_Provided information_.
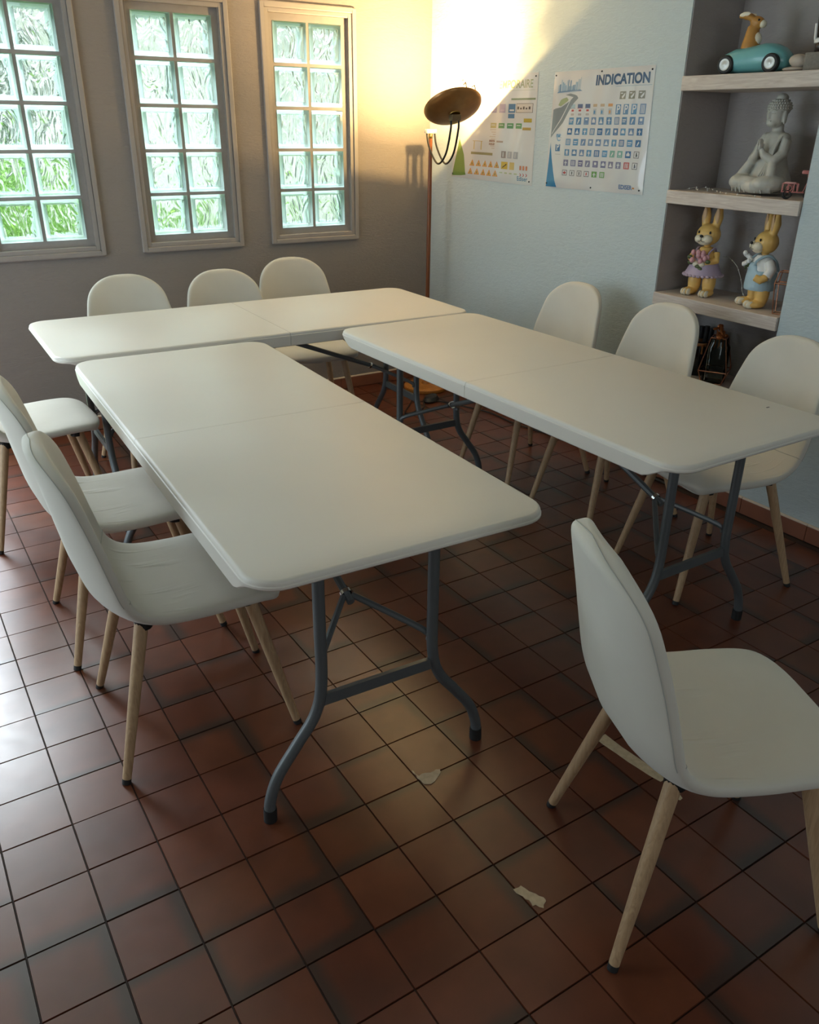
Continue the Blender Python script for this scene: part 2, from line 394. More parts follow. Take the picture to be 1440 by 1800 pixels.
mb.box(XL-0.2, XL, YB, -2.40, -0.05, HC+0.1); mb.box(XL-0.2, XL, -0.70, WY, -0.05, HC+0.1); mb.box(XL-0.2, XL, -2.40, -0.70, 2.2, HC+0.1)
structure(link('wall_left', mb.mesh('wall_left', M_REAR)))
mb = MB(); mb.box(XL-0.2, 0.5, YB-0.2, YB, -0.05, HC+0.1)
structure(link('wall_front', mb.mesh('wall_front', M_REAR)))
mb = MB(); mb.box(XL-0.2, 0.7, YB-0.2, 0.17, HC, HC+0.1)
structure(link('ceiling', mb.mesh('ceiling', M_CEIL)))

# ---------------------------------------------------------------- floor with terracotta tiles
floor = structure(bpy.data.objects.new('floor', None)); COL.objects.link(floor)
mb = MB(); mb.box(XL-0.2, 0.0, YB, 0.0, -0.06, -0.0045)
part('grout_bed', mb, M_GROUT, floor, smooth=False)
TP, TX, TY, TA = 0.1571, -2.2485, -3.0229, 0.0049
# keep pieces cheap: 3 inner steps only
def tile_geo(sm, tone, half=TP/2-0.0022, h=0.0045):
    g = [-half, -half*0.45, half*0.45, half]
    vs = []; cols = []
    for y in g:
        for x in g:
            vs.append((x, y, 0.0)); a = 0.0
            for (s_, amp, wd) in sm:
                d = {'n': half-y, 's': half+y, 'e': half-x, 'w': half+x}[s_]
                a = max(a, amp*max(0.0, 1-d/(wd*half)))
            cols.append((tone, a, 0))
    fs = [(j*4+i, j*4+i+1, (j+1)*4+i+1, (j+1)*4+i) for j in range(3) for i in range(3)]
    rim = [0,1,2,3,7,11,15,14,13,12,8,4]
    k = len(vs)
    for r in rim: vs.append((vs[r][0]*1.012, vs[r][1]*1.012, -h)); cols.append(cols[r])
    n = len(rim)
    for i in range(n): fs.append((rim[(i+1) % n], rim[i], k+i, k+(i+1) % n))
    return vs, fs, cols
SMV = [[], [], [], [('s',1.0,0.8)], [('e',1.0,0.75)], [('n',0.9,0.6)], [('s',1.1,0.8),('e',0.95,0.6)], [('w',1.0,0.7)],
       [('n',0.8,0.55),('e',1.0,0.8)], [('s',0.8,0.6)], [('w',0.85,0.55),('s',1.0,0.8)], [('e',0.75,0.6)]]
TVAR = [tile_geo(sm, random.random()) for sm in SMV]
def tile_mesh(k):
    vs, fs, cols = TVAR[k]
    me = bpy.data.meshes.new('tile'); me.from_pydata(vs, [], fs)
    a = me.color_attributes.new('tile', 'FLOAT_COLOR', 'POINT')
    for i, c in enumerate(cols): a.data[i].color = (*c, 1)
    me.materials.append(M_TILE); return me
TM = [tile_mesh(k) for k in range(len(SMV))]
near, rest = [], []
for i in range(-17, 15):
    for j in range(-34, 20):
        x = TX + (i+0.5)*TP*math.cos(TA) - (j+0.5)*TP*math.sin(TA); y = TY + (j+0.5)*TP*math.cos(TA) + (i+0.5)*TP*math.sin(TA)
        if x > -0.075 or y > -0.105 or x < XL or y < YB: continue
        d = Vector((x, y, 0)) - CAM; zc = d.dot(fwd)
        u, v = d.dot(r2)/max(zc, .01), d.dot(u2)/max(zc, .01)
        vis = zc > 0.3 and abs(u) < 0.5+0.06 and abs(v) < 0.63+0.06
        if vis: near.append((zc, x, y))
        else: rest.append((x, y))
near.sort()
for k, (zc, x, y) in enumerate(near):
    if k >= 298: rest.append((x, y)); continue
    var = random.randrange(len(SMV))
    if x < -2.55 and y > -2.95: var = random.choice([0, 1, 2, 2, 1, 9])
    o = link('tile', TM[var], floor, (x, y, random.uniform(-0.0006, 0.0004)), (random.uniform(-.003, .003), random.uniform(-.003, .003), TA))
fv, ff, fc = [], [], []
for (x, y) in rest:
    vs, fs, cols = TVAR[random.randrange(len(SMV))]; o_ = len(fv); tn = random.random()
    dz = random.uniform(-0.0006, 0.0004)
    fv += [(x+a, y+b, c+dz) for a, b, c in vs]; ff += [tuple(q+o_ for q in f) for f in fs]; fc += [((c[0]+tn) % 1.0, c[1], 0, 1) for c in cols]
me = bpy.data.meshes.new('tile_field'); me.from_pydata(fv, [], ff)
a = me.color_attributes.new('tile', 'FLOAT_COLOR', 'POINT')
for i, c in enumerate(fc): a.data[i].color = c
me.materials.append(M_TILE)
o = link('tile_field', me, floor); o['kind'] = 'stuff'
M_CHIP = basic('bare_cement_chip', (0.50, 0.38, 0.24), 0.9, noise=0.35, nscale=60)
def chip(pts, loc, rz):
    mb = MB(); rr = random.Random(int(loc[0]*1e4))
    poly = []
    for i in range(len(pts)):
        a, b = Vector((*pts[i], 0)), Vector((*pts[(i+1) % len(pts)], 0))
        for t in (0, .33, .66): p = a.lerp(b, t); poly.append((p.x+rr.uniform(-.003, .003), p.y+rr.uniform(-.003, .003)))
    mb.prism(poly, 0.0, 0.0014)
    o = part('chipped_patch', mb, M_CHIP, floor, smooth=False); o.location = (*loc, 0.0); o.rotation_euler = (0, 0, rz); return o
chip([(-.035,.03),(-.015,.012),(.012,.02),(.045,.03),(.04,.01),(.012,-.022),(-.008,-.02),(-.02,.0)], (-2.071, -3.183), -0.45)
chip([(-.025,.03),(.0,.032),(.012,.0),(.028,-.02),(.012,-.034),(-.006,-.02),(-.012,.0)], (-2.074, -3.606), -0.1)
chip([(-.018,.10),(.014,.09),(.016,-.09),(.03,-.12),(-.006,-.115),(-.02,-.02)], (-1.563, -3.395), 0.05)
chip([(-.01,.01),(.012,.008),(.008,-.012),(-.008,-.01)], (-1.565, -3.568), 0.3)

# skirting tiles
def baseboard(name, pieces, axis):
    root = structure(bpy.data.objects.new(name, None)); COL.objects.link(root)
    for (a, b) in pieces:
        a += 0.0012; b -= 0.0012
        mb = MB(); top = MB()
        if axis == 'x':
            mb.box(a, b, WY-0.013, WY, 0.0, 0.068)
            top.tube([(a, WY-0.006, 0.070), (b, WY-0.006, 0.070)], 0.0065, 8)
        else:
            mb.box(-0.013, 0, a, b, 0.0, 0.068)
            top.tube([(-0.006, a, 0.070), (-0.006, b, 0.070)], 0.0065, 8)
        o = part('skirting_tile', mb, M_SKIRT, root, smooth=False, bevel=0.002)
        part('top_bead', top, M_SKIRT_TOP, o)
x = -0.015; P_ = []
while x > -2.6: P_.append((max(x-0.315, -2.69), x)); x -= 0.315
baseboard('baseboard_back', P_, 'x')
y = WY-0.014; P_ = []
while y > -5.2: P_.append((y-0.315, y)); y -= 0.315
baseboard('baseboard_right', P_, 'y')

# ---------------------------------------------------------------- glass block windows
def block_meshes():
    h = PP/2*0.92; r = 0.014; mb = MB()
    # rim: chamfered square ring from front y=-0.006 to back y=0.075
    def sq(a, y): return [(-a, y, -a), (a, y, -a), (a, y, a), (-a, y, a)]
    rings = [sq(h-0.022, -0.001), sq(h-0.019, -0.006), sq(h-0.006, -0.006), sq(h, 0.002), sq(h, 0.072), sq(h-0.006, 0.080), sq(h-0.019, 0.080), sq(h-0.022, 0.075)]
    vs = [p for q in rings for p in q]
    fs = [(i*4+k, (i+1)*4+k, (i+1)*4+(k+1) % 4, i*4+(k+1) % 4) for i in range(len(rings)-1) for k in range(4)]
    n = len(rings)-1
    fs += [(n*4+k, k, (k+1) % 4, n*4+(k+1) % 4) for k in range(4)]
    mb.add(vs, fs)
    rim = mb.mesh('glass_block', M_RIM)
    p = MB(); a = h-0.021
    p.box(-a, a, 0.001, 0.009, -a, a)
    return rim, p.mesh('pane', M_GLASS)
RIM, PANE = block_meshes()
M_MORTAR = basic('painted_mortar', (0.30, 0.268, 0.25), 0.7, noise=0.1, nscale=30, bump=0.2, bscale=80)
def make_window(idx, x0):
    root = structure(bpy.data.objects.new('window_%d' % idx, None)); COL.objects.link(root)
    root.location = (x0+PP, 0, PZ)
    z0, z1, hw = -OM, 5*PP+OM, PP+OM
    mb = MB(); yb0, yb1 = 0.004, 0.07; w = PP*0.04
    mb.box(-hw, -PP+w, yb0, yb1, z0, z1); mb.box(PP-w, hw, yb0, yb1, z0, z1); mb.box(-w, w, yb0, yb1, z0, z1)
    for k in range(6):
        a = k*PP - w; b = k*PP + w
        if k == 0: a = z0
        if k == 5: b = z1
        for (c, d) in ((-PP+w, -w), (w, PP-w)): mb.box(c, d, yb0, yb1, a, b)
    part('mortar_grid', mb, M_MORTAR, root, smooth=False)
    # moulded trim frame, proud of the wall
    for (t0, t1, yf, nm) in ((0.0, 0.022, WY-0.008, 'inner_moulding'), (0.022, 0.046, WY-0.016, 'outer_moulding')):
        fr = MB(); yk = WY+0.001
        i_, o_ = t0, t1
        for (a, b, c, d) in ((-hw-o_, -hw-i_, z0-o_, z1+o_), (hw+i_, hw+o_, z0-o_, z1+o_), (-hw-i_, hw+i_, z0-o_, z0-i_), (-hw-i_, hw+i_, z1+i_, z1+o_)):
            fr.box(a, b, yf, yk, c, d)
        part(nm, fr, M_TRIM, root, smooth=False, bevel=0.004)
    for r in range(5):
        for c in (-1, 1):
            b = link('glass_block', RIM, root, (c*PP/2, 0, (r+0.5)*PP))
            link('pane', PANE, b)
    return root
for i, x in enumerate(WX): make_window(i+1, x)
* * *
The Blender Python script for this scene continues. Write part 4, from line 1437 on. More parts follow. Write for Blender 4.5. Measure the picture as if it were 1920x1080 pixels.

_Exercise goal_.
Extract only the lines from the line with "Continue the Blender" through the line with "structure(link('ceiling', mb.mesh('ceiling', M_CEIL)))", keeping both end lines exactly as they are.

_Answer to this exercise_.
Continue the Blender Python script for this scene: part 2, from line 394. More parts follow. Take the picture to be 1440 by 1800 pixels.
mb.box(XL-0.2, XL, YB, -2.40, -0.05, HC+0.1); mb.box(XL-0.2, XL, -0.70, WY, -0.05, HC+0.1); mb.box(XL-0.2, XL, -2.40, -0.70, 2.2, HC+0.1)
structure(link('wall_left', mb.mesh('wall_left', M_REAR)))
mb = MB(); mb.box(XL-0.2, 0.5, YB-0.2, YB, -0.05, HC+0.1)
structure(link('wall_front', mb.mesh('wall_front', M_REAR)))
mb = MB(); mb.box(XL-0.2, 0.7, YB-0.2, 0.17, HC, HC+0.1)
structure(link('ceiling', mb.mesh('ceiling', M_CEIL)))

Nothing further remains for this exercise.